Fear of ‘Animal” Instincts
One of the fears that people have of expressing feelings is that the brutish animal within will be released with damaging results. Animal feelings are not, in fact, essentially destructive. If you look at a bird flying at a cat to protect its babies or a hungry lion stalking its prey, you see raw aggression. Such aggression is nearly always used to protect the young, or search for food. More limited or ritualized aggression is usually used to fight for a mate or for supremacy in the social hierarchy. The socially evolved mammals, such as the apes, have highly developed caring instincts. We human beings are the most destructive species and also the species that most represses animal instincts.
The problem with repression is that it creates the need for more repression. If you trap a bear within a cage, the bear naturally gets angry, but when the anger is of no avail it may become twisted into vengeful nastiness directed at anybody unfortunate to come within range. Meeting the bear for the first time, it is easy to think that its nature is inherently nasty and to forget that the nastiness was first created by the cage. This is an allegory of human repression of feeling. In general, repressed feeling tends to become twisted. When natural reaction is held back for a long time, the human warmth of the reaction becomes replaced by coldness. Anger turns to hate and spite. But the withheld feeling does not disappear; it lurks in the background, making the odd appearance by twisting its way through chinks in the armour. Hate becomes a needle of witty sarcasm. Spite takes hidden pleasure in another’s pain. It is so easy to construe this as evidence of innate nastiness and then to build stronger barriers of repression, not realizing that there may also be positive feelings trapped within.

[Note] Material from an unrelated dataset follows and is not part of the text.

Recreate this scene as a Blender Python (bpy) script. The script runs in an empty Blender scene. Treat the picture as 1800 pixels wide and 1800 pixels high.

Anger can be loving, hateful or defensive. It can be a way of penetrating or confronting another person in order to make warm contact. It can be a way of trampling on another with the intent of hurting. It can be a defensive camouflage to avoid softer feelings, intimacy or fear. Repression is necessary for those who cannot or do not wish to get through to ‘inner levels of positive feeling. Some people do not have enough hope to believe that they can be positive inside. To some extent the degree of repression that you require is related to your inner wisdom. Some people do best by following a line of duty, while others can learn to trust and follow the goodness of their own hearts.